After less than one week in office, Gov. Gavin Newsom announced his proposed budget for fiscal year 2019-20, which begins July 1. The total budget recommendation is $209.1 billion.
Newsom’s budget proposal, benefiting from unexpectedly large revenue, addresses many issues, which he raised during the campaign and continues Gov. Jerry Brown’s concern about preserving the state reserves in case of an economic downturn. He also is earmarking several billion to pay down state debt.
Nearly 85 percent of the new funding is for one-time efforts, which can be discontinued if the state revenues drop next year. Also, Newsom is proposing to pay more of the state costs for the California Public Employees’ Retirement System and the California State Teachers Retirement System for unfunded pension liabilities, which will both save about $7 billion over then next 30 years.
State Sen. Jeff Stone had this to say about Newsom’s proposal, “Governor Newsom certainly came out with an ambitious budget full of outside-the-box thinking. I appreciate his commitment to ensuring we have an adequate Rainy Day Fund and am encouraged that the governor seems to recognize that California may face a recession in the coming years.”
Healthcare, housing, education and early childhood programs are the major areas where Newsom wants to invest more funds.
One of his major initiatives is establishing a working families tax credit. This will provide another $500 tax credit for low-income families with young children who already qualify for the state’s Earned Income Tax Credit. This credit he proposes to expand to full-time workers earning $15 per hour.
The budget also includes funds to increase subsidies to low- and middle-income residents for healthcare coverage. Also, Medi-Cal will be available to young adults between ages 19 and 25, regardless of immigration status.
Part of the healthcare package will include an individual mandate, similar to the federal individual mandate, which originally was a part of the Affordable Care Act.
The proposal includes $1.3 billion for grants to spur housing development and new tax credits for low- and moderate-income housing construction.
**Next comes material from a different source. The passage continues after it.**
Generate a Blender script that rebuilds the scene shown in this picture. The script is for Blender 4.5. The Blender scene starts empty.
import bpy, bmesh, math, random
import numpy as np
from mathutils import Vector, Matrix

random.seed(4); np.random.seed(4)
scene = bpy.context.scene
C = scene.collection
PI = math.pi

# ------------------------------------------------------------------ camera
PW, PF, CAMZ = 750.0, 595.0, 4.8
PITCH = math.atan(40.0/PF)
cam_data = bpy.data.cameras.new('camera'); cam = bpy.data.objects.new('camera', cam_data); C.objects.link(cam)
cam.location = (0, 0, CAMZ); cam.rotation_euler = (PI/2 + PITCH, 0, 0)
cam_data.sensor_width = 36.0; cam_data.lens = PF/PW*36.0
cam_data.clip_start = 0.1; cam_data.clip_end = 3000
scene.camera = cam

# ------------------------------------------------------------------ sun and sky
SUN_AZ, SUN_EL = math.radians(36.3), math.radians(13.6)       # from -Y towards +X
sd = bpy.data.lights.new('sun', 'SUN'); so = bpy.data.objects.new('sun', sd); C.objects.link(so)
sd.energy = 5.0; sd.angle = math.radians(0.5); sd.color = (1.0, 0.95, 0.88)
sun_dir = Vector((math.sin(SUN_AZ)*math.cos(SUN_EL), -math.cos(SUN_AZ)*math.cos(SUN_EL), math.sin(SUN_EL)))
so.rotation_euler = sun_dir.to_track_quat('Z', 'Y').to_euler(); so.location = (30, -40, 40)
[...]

The budget addresses child poverty in two programs. There will be more funds available for low-income families served by CalWORKs. Secondly, Newsom proposes a $6,000 grant for students attending California public colleges and who also are parents.
Funds for school districts grow. A one-time program to encourage full-day kindergarten programs is part of the education portion. To help districts with their payments for teacher retirements, the budget includes $3 billion to augment district payments to CalSTRS. And he proposes that the second year of community college education should be tuition free.
Wildfires and emergencies are another important area in Newsom’s budget proposal. The Cal Fire budget will have another $415 million, much of which is for fuels reduction and wildfire prevention. But there is added money for Cal Fire’s air attack resources, including 13 new fire engines, new helicopters, retrofitting C-130s and communication equipment.
Cal Fire will have nearly $10 million for staff to use remote sensing technology for advance fire warnings, as well as monitoring fire behavior.
As a consequence of the weaknesses in the emergency notification systems for the Northern California fires this year, Newson wants to revamp the state system. This may include a 911 tax on phone service.
There are funds to replace property taxes for counties, such as Riverside, where the major conflagrations occurred this summer.
A ghost of budget pasts accompanies Newsom’s proposal. To help disadvantaged communities eliminate contaminated water and afford the capital investments, Newsom plans to revive the proposed tax on water.
In response to this piece of the budget proposal, Cindy Tuck, deputy executive director for government relations for the Association of California Water Agencies, said in a press release, “The vast majority of the state’s residents have access to safe drinking water, but a small percentage of the population does not. This unacceptable reality is a social issue for the state of California. ACWA believes that making access to safe drinking water for all Californians should be a top priority for the state. However, a statewide water tax is highly problematic and is not necessary when alternative funding solutions exist and the state has a huge budget surplus.”
In his transmittal message, Newsom described his budget proposal as “California for all. That is the driving idea behind this budget proposal and my first year in office.”